Der Vollständigkeit halber sei auch noch erwähnt, dass selbst dann, wenn man ein ausreichendes Vorbringen der Klägerin in erster Instanz unterstellen könnte, dem Einwand der Revisionswerberin, es liege eine Überraschungsentscheidung vor, Berechtigung zukäme. Nach der durch die ZVN 2002 eingefügten Bestimmung des § 182a ZPO darf das Gericht, sieht man von Nebenansprüchen (Zinsen, Kosten uä) ab, seine Entscheidung nur auf rechtliche Gesichtspunkte stützen, die eine Partei erkennbar übersehen oder für unerheblich gehalten hat, wenn es sie zuvor mit den Parteien erörtert und ihnen Gelegenheit zur Äußerung gegeben hat. Dies gilt entgegen der Vorjudikatur zur alten Rechtslage auch dann, wenn rechtliche Gesichtspunkte, die von der Gegenseite in erster Instanz bereits ins Spiel gebracht worden waren, übersehen oder für unerheblich gehalten wurden (7 Ob 83/05i, EvBl 2005/195). Demnach wäre der von der Klägerin erstmals im Berufungsverfahren erhobene Einwand, die Beklagte habe ihr zufolge Verletzung der Hinweisobliegenheit nach § 1a Abs 2 VersVG Versicherungsschutz zu leisten, jedenfalls mit der Beklagten zu erörtern und dieser auch Gelegenheit zu geben gewesen, jene Urkunden, die nun vom Berufungsgericht zurückgewiesen wurden, zum Beweis ihres Gegenvorbringens vorzulegen.

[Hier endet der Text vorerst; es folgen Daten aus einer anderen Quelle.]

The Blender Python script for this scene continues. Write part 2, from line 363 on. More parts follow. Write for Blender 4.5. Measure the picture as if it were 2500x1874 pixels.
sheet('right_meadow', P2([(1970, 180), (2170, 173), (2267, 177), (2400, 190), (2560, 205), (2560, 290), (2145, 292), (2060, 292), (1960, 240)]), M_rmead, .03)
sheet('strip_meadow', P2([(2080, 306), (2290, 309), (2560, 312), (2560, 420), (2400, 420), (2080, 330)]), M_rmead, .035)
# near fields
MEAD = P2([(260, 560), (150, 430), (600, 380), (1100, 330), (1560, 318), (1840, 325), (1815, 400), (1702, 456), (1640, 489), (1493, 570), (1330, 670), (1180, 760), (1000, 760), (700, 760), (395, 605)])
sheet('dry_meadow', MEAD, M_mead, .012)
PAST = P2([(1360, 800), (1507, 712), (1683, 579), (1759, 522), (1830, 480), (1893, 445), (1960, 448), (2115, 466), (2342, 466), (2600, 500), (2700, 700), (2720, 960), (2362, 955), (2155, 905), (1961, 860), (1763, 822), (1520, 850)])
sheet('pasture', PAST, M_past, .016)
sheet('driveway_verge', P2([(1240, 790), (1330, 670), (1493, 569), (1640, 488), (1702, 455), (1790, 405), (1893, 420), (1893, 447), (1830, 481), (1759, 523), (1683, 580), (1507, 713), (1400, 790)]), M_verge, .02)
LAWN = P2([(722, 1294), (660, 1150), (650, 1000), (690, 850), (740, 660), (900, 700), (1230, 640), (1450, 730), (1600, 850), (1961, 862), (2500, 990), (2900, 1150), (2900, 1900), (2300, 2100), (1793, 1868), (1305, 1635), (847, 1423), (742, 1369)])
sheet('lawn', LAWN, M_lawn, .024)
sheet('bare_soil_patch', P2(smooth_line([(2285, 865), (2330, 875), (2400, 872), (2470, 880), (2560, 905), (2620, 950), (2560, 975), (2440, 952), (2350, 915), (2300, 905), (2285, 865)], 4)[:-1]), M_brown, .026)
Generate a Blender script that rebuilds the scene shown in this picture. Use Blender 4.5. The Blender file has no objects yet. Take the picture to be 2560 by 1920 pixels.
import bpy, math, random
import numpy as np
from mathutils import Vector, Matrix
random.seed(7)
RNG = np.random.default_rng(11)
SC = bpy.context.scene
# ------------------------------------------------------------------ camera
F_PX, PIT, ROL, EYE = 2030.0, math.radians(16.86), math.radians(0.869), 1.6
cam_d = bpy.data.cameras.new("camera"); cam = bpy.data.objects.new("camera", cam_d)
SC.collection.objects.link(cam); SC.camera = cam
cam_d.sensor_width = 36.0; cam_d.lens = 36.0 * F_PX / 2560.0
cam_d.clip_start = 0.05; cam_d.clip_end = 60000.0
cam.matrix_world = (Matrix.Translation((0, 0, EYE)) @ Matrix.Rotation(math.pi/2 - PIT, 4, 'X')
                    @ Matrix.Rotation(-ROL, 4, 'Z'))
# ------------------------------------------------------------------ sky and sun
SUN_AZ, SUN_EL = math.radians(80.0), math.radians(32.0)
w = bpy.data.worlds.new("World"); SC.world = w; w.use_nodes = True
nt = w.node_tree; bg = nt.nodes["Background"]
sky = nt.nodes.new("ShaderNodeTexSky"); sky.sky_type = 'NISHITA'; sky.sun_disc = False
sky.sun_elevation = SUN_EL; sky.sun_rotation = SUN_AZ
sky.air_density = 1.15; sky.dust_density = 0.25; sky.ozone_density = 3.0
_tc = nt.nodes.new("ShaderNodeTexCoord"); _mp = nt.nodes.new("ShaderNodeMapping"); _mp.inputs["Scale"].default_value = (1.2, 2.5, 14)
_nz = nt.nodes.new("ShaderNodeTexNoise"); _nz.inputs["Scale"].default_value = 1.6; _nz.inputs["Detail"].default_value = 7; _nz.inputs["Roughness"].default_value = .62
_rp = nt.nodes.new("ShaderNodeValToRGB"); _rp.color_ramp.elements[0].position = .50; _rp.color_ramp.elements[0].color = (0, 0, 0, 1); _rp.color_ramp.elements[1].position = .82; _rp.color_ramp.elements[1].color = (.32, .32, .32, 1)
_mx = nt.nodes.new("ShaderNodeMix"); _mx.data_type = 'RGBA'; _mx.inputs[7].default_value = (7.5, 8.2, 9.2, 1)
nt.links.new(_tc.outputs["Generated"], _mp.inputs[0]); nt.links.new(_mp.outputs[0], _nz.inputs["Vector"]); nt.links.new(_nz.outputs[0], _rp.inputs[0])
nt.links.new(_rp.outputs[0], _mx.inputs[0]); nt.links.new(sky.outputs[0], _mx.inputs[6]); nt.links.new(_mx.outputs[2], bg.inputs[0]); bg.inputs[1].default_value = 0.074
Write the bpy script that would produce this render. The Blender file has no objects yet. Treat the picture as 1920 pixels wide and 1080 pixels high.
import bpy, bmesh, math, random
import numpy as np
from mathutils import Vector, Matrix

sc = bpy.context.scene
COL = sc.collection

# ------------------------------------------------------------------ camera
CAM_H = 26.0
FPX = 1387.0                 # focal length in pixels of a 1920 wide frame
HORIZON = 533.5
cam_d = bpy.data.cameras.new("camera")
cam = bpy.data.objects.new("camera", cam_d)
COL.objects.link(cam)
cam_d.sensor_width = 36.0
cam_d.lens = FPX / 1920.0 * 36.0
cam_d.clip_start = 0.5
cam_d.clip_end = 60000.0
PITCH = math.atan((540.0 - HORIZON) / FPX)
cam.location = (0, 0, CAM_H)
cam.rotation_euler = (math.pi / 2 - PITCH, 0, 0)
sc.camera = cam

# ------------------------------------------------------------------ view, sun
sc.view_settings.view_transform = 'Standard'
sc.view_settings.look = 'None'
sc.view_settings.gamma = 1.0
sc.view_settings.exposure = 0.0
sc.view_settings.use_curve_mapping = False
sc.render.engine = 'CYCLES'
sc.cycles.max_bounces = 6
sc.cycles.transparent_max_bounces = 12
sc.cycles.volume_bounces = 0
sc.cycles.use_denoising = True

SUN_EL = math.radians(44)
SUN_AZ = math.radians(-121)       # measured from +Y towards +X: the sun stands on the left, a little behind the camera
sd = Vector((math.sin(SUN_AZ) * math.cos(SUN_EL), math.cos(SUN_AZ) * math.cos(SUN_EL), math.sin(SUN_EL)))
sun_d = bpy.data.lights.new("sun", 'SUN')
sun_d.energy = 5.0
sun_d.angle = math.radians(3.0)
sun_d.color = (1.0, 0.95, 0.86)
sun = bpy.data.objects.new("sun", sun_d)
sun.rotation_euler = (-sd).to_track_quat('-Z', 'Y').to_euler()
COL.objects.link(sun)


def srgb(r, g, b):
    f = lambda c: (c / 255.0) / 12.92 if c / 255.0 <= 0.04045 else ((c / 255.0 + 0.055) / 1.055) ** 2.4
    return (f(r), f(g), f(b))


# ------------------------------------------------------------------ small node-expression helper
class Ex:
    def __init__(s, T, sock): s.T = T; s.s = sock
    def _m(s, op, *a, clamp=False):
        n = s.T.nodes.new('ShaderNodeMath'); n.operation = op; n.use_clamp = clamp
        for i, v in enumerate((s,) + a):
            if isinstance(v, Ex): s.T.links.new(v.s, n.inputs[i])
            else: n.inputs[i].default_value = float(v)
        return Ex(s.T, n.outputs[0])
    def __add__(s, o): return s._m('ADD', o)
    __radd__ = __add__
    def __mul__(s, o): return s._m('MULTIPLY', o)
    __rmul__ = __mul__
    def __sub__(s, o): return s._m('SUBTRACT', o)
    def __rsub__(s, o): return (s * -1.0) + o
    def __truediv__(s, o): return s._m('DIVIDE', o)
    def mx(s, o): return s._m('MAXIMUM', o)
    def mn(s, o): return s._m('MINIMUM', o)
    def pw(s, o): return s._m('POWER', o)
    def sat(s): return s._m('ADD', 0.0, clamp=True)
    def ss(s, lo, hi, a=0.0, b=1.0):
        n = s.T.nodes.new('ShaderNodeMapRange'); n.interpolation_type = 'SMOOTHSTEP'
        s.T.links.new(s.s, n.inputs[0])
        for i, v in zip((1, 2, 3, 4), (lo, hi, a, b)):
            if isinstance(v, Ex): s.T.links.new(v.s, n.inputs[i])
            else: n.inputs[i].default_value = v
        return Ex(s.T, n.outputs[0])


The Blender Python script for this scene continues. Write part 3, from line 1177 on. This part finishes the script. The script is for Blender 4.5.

Wie bereits ausgeführt, erweist sich aber der betreffende, erstmals im Berufungsverfahren vorgebrachte Einwand zufolge des Neuerungsverbotes des § 482 ZPO ohnehin als unbeachtlich. Mangels Verifizierung einer von der Klägerin behaupteten vorläufigen Deckungszusage kommt dem Klagebegehren keine Berechtigung zu, ohne dass auf die weiteren Einwände der Beklagten, auch im Hinblick auf ein arglistiges Vorgehen und eine Verletzung der Anzeigeobliegenheit durch die Klägerin leistungsfrei zu sein, noch einzugehen wäre. In Stattgebung der Revision ist daher die das Klagebegehren abweisende Entscheidung des Erstgerichtes wiederherzustellen.

Die Entscheidung über die Kosten des Rechtsmittelverfahrens gründet sich auf die §§ 41 und 50 ZPO.